Friday was the first meeting of FASB’s
Transition Resource Group, which is focused on improving FASB’s pending changes
to its credit impairment standard, also referred to as CECL (current expected
credit losses). As reflected in the material
from Friday’s meeting, the proposal’s revised language provides additional
flexibility, stating that there is no one methodology that entities must use.
FASB’s intent is that each institution apply the method that is appropriate for
its portfolio based on the knowledge of its business and processes.
Credit unions are represented on the
Group by two CUNA members, Susan Hannigan, CFO at Jeanne D’Arc CU in Lowell,
MA, and Doug Wright, CFO at Mission FCU in San Diego. Following last week’s
meeting, Hannigan noted that the revisions are “progress toward a workable
solution.” By allowing community financial institutions to evaluate and adjust
their loan-loss amounts using qualitative factors, historical losses, and
current systems, such as spreadsheets and narratives, FASB has made important
changes to its proposed accounting standard.

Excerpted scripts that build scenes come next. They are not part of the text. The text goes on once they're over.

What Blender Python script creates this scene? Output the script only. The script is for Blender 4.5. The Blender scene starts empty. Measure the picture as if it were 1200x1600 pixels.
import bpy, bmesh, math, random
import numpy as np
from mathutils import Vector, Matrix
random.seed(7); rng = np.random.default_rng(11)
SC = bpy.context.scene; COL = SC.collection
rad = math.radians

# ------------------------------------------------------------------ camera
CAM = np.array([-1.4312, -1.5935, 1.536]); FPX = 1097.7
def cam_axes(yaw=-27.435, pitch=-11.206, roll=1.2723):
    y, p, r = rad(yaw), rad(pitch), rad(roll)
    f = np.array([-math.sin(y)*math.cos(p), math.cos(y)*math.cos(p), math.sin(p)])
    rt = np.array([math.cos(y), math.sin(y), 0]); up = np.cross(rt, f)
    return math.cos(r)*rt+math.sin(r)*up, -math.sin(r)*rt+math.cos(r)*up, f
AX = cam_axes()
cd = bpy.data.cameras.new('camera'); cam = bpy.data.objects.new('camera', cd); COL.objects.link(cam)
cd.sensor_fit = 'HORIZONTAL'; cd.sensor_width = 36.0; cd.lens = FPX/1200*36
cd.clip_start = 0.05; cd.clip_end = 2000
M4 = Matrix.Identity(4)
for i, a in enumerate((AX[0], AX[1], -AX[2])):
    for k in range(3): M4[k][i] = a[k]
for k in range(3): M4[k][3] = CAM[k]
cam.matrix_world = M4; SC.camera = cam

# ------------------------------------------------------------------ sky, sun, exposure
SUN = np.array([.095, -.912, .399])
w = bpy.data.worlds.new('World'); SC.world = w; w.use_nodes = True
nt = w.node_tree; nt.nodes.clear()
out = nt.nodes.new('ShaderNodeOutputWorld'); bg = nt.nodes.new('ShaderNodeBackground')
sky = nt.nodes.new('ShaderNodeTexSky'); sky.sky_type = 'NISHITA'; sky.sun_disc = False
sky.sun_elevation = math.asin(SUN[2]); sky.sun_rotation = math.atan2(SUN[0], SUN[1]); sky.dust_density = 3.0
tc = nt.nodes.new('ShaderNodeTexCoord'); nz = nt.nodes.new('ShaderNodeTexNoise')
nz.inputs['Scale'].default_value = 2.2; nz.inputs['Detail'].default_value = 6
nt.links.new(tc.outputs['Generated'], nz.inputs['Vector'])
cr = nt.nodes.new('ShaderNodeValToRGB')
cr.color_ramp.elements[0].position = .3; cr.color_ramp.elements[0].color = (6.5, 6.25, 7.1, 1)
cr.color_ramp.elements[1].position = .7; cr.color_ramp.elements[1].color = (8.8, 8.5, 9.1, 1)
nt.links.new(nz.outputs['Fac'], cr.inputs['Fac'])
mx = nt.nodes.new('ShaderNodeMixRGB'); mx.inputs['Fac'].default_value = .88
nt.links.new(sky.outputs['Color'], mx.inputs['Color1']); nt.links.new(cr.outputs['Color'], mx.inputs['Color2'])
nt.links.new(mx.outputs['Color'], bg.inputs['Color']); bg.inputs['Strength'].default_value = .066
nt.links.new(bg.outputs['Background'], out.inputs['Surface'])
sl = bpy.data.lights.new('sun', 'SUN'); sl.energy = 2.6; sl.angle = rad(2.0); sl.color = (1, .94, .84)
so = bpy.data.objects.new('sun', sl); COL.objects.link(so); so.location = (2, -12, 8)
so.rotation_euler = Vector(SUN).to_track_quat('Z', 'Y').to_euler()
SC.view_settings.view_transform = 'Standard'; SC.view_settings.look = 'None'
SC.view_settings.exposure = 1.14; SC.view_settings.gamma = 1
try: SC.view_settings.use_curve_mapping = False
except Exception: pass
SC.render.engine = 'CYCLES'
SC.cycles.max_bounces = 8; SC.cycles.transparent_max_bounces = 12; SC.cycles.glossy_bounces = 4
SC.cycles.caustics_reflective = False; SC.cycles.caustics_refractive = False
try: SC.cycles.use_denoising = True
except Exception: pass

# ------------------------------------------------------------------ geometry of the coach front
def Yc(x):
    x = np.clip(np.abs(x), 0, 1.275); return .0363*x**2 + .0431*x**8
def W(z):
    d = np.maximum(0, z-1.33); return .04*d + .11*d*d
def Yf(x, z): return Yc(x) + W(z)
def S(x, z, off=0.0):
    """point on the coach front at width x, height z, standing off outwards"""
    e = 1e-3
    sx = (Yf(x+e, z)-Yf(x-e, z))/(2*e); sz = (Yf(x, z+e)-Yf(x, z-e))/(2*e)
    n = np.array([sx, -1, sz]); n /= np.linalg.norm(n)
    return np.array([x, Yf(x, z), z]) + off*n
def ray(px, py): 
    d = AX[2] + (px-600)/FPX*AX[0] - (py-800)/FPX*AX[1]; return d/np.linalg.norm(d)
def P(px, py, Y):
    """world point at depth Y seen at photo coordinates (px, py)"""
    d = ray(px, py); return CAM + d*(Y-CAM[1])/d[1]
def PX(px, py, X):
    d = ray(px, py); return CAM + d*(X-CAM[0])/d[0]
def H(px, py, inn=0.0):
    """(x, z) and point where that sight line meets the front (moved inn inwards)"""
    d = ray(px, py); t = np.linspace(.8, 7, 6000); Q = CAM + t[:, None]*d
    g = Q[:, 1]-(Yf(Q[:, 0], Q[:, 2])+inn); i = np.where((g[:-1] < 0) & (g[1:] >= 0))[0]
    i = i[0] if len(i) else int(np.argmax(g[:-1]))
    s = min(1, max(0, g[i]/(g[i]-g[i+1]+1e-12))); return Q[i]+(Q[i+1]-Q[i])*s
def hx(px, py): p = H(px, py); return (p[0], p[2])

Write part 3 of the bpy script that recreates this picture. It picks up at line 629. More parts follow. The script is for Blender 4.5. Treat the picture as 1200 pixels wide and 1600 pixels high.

These proposed changes come less than a
month after CUNA’s latest advocacy efforts to improve the standard. In mid-March,
CUNA teamed up with the Community Bankers of America (ICBA) to send a detailed
letter to FASB Chairman Russell Golden expressing concerns and providing
suggestions to improve the proposal. Also in March, CUNA initiated its
Grassroots Action Center to urge credit unions to contact Golden directly with
their concerns, resulting in roughly 1,000 individual letters sent to the
standard-setter.
FASB expects to finalize its credit
impairment standard by the middle of this year.